Dutch diversity act on gender balance in business leadership: a recap

On 1 January 2022, the Dutch Act on Gender Balance in Business Leadership (Wet evenwichtiger man-vrouw verhouding in de top van het bedrijfsleven) (the “Diversity Act”) entered into force. By virtue of the Diversity Act, three new provisions have been introduced to Book 2 of the Dutch Civil Code (Burgerlijk Wetboek) (“DCC”). The purpose of the Diversity Act is to balance the number of men and women at the top and sub-top of listed and large companies, since the aim is for everyone to have equal opportunities.

The new provisions following from the Diversity Act apply to three categories of Dutch companies: listed companies on Euronext Amsterdam (beursgenoteerde vennootschappen) (article 2:142b DCC) (the “Listed Companies”);

  • large (listed) public limited companies (grote (beursgenoteerde) naamloze vennootschappen) (article 2:166 DCC) (the “Large NVs”);
  • large (listed) private limited companies (grote (beursgenoteerde) besloten vennootschappen) (article 2:276 DCC) (the “Large BVs”).

Listed Companies
The diversity quota requires that at least one-third of the supervisory board members must be women, and at least one-third must be men. As long as this is not the case, an appointment of a new member of the supervisory board that does not make the composition more balanced shall be null and void (‘nietig’). The vacancy will thus remain unfulfilled.
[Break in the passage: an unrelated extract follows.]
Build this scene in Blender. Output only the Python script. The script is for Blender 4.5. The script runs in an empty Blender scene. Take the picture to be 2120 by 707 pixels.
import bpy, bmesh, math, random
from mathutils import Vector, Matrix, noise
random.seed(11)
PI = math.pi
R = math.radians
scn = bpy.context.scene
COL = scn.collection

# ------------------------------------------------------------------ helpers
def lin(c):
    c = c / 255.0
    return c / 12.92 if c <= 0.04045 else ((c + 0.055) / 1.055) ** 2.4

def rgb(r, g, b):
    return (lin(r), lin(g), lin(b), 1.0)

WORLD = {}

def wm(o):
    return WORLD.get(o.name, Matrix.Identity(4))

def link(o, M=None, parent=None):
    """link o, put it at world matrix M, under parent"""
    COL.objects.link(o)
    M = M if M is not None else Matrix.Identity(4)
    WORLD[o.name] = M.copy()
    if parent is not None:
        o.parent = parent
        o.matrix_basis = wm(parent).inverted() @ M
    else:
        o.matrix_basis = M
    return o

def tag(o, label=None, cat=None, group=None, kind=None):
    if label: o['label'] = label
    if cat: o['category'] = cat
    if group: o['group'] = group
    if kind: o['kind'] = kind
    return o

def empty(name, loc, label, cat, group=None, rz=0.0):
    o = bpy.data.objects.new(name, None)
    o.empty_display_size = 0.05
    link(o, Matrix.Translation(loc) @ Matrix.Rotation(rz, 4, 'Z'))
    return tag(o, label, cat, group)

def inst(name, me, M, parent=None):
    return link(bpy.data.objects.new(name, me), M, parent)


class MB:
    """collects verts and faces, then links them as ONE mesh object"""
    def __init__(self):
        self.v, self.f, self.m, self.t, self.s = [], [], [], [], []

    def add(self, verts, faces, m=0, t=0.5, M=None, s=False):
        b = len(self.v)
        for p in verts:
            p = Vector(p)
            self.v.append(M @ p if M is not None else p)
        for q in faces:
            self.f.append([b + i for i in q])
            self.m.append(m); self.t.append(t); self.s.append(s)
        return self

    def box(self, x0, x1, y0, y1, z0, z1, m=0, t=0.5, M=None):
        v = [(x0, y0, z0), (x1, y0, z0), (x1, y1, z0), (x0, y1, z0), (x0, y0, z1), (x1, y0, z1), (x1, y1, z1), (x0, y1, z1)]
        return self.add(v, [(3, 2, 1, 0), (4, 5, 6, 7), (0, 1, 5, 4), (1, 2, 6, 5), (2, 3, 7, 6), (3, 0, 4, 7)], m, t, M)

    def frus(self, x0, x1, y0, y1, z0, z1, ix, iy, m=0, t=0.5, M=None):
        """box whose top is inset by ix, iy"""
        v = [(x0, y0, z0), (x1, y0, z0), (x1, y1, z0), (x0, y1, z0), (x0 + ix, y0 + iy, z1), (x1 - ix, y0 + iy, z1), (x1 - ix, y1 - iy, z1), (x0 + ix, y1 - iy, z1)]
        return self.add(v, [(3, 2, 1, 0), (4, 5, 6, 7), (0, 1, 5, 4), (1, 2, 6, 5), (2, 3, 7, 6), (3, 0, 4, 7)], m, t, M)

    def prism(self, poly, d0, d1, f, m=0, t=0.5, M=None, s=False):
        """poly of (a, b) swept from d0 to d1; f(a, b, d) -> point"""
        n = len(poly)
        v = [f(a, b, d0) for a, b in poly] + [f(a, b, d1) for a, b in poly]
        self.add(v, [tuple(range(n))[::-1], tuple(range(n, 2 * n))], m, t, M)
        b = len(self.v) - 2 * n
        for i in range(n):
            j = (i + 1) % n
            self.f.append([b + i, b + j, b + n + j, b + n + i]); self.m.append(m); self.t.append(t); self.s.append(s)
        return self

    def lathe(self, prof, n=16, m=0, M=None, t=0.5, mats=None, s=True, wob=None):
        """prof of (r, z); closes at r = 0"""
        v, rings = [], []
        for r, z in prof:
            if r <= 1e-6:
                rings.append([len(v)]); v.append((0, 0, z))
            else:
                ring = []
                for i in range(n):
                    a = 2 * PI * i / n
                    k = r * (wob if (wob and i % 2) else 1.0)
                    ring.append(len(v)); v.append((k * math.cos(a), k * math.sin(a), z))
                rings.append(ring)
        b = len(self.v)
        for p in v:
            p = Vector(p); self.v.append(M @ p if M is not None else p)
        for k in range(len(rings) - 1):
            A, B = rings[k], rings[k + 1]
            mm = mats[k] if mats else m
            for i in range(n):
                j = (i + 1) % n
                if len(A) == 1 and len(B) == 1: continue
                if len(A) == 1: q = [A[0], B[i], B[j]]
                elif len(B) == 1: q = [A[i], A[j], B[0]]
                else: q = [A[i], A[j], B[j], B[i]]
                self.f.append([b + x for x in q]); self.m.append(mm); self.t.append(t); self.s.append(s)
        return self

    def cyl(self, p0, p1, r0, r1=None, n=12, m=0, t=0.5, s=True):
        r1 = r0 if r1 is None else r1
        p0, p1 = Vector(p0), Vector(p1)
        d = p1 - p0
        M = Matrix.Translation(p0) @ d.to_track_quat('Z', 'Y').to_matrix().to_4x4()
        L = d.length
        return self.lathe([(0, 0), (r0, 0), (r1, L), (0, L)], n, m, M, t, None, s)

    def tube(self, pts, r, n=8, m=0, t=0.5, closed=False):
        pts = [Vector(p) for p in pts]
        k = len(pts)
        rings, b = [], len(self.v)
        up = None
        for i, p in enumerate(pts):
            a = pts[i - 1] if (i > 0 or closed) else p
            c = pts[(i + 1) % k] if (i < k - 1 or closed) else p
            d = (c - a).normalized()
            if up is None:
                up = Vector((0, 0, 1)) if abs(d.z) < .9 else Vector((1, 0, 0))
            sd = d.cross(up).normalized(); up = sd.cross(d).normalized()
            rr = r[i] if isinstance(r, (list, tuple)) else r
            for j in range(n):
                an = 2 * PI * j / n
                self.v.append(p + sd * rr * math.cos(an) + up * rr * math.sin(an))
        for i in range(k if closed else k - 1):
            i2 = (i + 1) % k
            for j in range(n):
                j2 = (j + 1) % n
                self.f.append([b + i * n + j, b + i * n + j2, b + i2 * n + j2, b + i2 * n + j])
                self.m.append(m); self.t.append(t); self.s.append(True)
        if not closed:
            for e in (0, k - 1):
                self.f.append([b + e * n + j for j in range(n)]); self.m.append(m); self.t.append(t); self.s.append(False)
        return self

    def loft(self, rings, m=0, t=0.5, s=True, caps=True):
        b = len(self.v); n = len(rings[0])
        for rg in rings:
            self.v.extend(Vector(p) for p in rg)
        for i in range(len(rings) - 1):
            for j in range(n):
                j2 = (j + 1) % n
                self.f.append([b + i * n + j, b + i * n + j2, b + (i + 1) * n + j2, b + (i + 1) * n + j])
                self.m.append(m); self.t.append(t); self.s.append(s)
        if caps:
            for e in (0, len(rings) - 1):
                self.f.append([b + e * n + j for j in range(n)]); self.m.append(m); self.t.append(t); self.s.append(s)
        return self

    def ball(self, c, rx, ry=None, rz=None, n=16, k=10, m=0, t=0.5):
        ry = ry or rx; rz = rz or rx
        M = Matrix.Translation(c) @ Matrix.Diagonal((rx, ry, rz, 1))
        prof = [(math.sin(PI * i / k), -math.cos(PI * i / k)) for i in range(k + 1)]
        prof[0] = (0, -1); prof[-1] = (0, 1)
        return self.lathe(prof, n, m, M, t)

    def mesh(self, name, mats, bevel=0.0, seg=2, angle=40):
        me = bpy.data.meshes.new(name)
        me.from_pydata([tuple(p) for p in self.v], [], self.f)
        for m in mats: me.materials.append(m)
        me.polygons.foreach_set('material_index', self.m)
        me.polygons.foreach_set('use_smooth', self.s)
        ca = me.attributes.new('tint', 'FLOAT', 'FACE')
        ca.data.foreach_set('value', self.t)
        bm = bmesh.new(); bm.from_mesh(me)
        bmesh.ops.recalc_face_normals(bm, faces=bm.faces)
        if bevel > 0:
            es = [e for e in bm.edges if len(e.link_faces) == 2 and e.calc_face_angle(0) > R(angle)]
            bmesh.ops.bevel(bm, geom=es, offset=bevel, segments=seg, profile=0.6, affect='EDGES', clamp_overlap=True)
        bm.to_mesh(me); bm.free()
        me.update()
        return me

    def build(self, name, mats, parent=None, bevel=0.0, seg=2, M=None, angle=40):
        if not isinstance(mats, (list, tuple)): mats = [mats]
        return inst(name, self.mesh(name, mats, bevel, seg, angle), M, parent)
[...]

In case of reappointment (‘herbenoeming’) within eight years after the first appointment, the requirement of the diversity quota does not apply.
In addition, exceptional circumstances (‘uitzonderlijke omstandigheden’) may prevent the diversity quota from being obligatory for a maximum period of two years. This is limited to circumstances in which deviation from the diversity quota is necessary in order to serve the long-term interests and sustainability of the Listed Company as a whole or to guarantee its viability.

Every appointment as of 1 January 2022, with exception of the abovementioned cases of reappointment and exceptional circumstances, will need to be in accordance with the Diversity Act.

Large NVs and BVs
Large NVs and Large BVs need to fulfill two requirements in order to improve the gender balance in the board of directors (‘bestuur’), the supervisory board, and the sub-top. The sub-top includes categories of workers in managerial positions.

In pursuance of complying with the Diversity Act, the Large NVs and BVs must:
(i) set appropriate and ambitious target numbers to promote gender diversity in the (supervisory) board and sub-top, as well as draw up a plan of action to achieve the set objectives;

  • appropriate means that the target numbers depend on the size of the (supervisory) board and sub-top as well as on the current gender diversity in these corporate bodies;
  • ambitious means that the Large NVs and BVs should aim at a more equal gender diversity at these levels than the existing situation;

(ii) report annually, within ten months after the end of the financial year, to the Dutch Social Economic Council (Sociaal-Economische Raad (SER)) (the “SEC”) the number of men and women at the end of the financial year who are members of the (supervisory) board and sub-top, the target numbers and the action plan. In case the target numbers have not been met, the reason(s) thereof should also be reported. The SEC will publish these reports annually. The information reported to the SEC must also be included in the directors’ report (‘bestuursverslag’).

The obligations under the Diversity Act will apply as of January 1st, 2022. Once the first of the aforementioned requirements is met, the targets and the plan of action do not need to be adjusted every year or at a certain fixed moment. However, targets should remain appropriate and ambitious.
Regarding the second requirement, both reporting obligations (to the SEC and in the Directors’ report) apply to financial years commencing on or after 1 January 2022.

Except for the nullification of the appointment for the supervisory board of the Listed Companies, there are no legal sanctions for failure to comply with the obligations under the Diversity Act (other than potentially naming and shaming), but the shareholders can question the corporate bodies in case of non-compliance. If they are not satisfied with the answers, they can – as an ultimum remedium – refuse to adopt the annual accounts. Additionally, not complying may have a detrimental impact on the reputation of the company.